Stated exercise>
In the records below, find the line that contains "Reconstruct this image" and the line that contains "col = scene.collection". Set down exactly those lines and every line between them, and nothing more.

Provided data>

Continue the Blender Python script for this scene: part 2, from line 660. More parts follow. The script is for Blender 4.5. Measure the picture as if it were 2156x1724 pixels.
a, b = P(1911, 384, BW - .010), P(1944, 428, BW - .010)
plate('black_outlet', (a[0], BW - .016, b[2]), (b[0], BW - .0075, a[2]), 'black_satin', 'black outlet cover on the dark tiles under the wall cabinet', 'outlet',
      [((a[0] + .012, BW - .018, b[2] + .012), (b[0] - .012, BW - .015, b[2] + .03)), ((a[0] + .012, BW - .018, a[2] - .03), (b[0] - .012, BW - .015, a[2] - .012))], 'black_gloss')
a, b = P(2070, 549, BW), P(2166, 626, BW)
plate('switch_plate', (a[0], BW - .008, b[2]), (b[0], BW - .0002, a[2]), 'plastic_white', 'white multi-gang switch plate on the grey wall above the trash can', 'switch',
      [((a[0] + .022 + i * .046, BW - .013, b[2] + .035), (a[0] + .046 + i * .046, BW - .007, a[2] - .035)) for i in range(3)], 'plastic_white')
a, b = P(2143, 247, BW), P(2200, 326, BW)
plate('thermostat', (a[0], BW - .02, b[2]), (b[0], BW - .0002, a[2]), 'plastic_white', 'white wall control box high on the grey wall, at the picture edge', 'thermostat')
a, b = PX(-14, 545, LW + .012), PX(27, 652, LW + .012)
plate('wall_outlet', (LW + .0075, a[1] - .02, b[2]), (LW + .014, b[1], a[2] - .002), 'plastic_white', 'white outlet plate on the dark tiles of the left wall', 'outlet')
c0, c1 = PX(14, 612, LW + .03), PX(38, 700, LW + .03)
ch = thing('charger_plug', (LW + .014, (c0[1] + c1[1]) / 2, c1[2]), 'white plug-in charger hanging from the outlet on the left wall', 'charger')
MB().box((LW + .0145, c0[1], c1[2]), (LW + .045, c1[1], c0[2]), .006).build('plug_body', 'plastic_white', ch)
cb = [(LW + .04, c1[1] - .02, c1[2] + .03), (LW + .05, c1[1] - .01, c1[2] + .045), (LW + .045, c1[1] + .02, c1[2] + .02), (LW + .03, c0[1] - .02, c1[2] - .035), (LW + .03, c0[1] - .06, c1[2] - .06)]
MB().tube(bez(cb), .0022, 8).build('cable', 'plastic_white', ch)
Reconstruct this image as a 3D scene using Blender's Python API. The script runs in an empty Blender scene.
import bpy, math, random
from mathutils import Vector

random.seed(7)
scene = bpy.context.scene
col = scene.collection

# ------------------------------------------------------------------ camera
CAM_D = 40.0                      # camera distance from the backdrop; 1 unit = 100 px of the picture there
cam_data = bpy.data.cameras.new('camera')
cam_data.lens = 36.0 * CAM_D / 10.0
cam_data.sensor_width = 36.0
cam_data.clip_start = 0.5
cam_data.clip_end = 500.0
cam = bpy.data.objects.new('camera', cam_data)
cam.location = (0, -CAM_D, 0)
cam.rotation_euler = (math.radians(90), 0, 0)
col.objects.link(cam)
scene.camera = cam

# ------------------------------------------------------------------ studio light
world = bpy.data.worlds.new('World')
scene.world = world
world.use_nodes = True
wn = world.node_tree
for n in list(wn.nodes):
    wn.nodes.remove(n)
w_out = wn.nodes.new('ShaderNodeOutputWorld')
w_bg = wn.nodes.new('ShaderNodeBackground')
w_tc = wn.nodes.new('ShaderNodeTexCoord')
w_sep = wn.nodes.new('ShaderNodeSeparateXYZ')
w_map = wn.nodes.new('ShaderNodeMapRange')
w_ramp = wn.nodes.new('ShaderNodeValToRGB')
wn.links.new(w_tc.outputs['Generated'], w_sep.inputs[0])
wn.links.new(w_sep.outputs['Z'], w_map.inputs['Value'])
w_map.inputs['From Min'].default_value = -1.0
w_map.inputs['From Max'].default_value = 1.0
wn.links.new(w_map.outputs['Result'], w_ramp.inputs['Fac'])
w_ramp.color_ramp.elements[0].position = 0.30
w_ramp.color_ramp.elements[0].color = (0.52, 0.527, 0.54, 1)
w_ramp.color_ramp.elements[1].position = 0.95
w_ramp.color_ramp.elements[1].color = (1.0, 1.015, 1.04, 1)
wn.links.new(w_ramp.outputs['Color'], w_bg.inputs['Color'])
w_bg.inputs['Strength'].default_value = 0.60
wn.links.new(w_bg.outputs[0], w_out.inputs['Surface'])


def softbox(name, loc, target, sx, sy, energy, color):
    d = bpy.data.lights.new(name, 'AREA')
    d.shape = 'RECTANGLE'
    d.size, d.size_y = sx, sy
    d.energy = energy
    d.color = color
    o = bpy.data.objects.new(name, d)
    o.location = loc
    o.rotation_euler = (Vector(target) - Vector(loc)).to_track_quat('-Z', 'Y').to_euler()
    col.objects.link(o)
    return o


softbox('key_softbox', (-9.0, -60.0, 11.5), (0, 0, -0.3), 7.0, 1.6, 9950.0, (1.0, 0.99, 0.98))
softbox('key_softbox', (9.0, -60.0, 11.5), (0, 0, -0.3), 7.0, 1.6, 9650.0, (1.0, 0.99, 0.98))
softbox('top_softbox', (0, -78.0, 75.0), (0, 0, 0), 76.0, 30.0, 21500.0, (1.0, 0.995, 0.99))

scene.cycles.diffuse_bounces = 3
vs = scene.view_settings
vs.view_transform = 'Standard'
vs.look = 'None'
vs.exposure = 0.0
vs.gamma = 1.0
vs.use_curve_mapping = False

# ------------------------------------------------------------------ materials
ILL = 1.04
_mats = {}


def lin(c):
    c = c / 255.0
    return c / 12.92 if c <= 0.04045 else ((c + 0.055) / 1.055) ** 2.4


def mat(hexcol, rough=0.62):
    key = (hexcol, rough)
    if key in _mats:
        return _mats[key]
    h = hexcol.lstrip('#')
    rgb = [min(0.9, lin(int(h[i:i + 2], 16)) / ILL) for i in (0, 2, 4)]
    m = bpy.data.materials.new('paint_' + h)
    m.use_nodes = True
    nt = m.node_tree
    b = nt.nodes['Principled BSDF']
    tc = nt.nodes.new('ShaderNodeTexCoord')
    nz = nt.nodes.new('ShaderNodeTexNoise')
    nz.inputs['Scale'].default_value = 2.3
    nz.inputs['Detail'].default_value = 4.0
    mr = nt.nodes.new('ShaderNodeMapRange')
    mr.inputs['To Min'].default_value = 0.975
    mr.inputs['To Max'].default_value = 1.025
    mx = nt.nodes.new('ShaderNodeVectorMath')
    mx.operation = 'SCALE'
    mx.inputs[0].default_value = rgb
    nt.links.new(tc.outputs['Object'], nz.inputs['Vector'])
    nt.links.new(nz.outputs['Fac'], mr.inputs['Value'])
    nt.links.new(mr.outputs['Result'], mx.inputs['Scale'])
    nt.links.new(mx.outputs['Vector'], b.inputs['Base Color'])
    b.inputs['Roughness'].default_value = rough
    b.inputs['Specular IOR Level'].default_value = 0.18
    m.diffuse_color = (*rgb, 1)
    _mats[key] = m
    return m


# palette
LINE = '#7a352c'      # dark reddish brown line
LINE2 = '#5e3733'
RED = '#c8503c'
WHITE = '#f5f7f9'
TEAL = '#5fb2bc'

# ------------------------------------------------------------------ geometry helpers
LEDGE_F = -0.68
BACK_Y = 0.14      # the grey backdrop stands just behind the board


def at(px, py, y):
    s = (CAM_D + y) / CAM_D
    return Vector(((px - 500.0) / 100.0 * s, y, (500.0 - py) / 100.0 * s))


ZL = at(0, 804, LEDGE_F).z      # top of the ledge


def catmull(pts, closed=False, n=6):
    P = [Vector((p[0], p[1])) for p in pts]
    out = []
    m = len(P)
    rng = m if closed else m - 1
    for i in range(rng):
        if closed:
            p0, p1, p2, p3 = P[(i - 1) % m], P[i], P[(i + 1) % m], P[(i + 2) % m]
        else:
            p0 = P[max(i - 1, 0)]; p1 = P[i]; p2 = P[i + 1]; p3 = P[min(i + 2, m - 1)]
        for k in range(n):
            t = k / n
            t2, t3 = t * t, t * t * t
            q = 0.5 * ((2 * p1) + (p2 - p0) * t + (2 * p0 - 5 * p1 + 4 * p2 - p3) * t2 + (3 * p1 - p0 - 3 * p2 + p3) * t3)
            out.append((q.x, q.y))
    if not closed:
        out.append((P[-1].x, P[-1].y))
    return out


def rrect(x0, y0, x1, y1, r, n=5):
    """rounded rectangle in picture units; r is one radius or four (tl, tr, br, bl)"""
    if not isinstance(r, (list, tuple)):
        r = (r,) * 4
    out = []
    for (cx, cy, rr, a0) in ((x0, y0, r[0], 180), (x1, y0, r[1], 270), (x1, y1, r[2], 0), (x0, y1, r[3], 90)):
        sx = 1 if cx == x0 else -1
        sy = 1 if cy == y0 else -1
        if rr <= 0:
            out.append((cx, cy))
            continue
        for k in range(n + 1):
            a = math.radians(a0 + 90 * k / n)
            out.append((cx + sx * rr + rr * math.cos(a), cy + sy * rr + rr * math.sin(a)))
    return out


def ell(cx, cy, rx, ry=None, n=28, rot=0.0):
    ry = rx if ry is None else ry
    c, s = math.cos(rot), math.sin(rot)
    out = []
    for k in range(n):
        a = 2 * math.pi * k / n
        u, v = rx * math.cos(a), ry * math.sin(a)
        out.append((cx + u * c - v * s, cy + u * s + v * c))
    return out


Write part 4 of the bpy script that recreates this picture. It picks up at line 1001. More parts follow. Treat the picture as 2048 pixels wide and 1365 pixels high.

Solution to the exercise>
Reconstruct this image as a 3D scene using Blender's Python API. The script runs in an empty Blender scene.
import bpy, math, random
from mathutils import Vector

random.seed(7)
scene = bpy.context.scene
col = scene.collection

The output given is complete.